"""

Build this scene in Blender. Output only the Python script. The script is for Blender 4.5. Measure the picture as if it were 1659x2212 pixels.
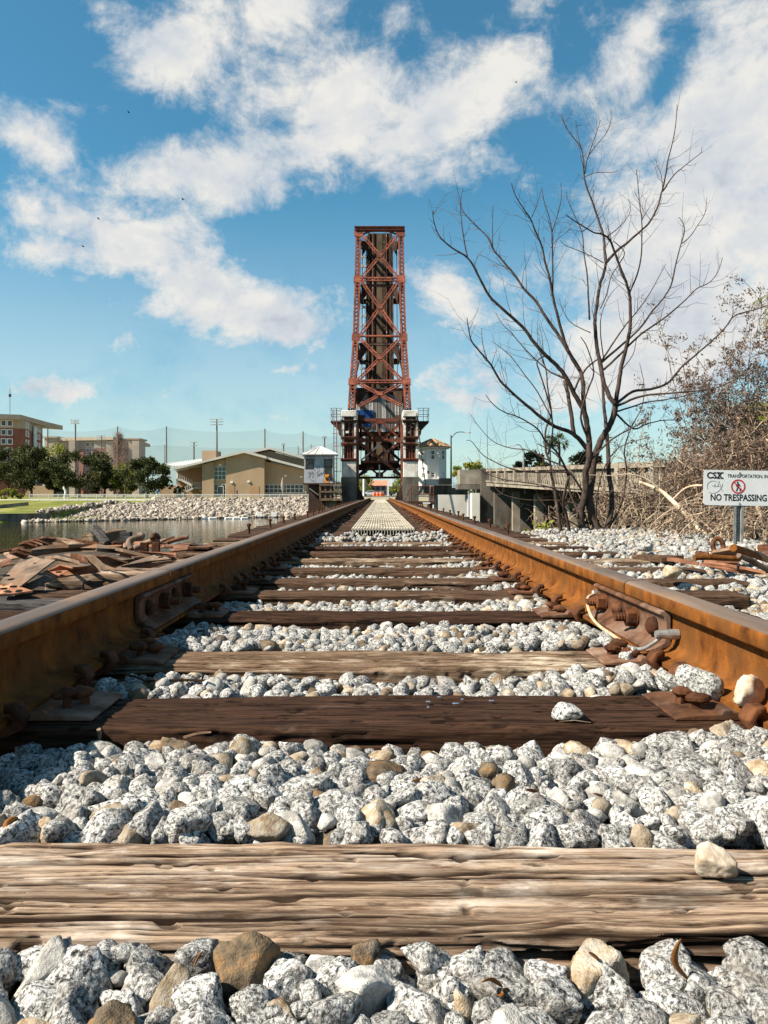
import bpy, bmesh, math, random
import numpy as np
from mathutils import Vector, Matrix, Euler

for _o in list(bpy.data.objects):
    bpy.data.objects.remove(_o)
scene = bpy.context.scene
COL = scene.collection
RNG = np.random.default_rng(7)
random.seed(7)
R = math.radians

# ------------------------------------------------------------------ camera
# Level camera 0.44 m above the tie tops, looking along +Y (the track).
F, CX, CY, H = 1661.0, 820.0, 1068.0, 0.44        # focal length / vanishing point of the photo at 1659x2212
cam_d = bpy.data.cameras.new("camera")
cam = bpy.data.objects.new("camera", cam_d)
COL.objects.link(cam)
cam.location = (0, 0, H)
cam.rotation_euler = (R(90), 0, 0)
cam_d.sensor_fit = 'VERTICAL'
cam_d.sensor_height = 36
cam_d.sensor_width = 27
cam_d.lens = F / 2212 * 36
cam_d.shift_x = (829.5 - CX) / 2212
cam_d.shift_y = -(1106 - CY) / 2212
cam_d.clip_start = 0.02
cam_d.clip_end = 6000
scene.camera = cam

# ------------------------------------------------------------------ light and sky
SUN_EL, SUN_BACK = R(43), R(19)                   # sun to the left, a little behind the camera
to_sun = Vector((-math.cos(SUN_EL) * math.cos(SUN_BACK), -math.cos(SUN_EL) * math.sin(SUN_BACK), math.sin(SUN_EL)))
sun_d = bpy.data.lights.new("sun", 'SUN')
sun_d.energy = 5.0
sun_d.angle = R(0.53)
sun_d.color = (1.0, 0.91, 0.77)
sun = bpy.data.objects.new("sun", sun_d)
sun.rotation_euler = to_sun.to_track_quat('Z', 'Y').to_euler()
sun.location = (-30, -10, 40)
COL.objects.link(sun)

SKY_STRENGTH = 0.060
CLOUD = 0.40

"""

▸ **Given task**: Print the full listing exactly, dropping the pictures.

▸ **Written solution**:
Build this scene in Blender. Output only the Python script. The script is for Blender 4.5. Measure the picture as if it were 1659x2212 pixels.
import bpy, bmesh, math, random
import numpy as np
from mathutils import Vector, Matrix, Euler

for _o in list(bpy.data.objects):
    bpy.data.objects.remove(_o)
scene = bpy.context.scene
COL = scene.collection
RNG = np.random.default_rng(7)
random.seed(7)
R = math.radians

# ------------------------------------------------------------------ camera
# Level camera 0.44 m above the tie tops, looking along +Y (the track).
F, CX, CY, H = 1661.0, 820.0, 1068.0, 0.44        # focal length / vanishing point of the photo at 1659x2212
cam_d = bpy.data.cameras.new("camera")
cam = bpy.data.objects.new("camera", cam_d)
COL.objects.link(cam)
cam.location = (0, 0, H)
cam.rotation_euler = (R(90), 0, 0)
cam_d.sensor_fit = 'VERTICAL'
cam_d.sensor_height = 36
cam_d.sensor_width = 27
cam_d.lens = F / 2212 * 36
cam_d.shift_x = (829.5 - CX) / 2212
cam_d.shift_y = -(1106 - CY) / 2212
cam_d.clip_start = 0.02
cam_d.clip_end = 6000
scene.camera = cam

# ------------------------------------------------------------------ light and sky
SUN_EL, SUN_BACK = R(43), R(19)                   # sun to the left, a little behind the camera
to_sun = Vector((-math.cos(SUN_EL) * math.cos(SUN_BACK), -math.cos(SUN_EL) * math.sin(SUN_BACK), math.sin(SUN_EL)))
sun_d = bpy.data.lights.new("sun", 'SUN')
sun_d.energy = 5.0
sun_d.angle = R(0.53)
sun_d.color = (1.0, 0.91, 0.77)
sun = bpy.data.objects.new("sun", sun_d)
sun.rotation_euler = to_sun.to_track_quat('Z', 'Y').to_euler()
sun.location = (-30, -10, 40)
COL.objects.link(sun)

SKY_STRENGTH = 0.060
CLOUD = 0.40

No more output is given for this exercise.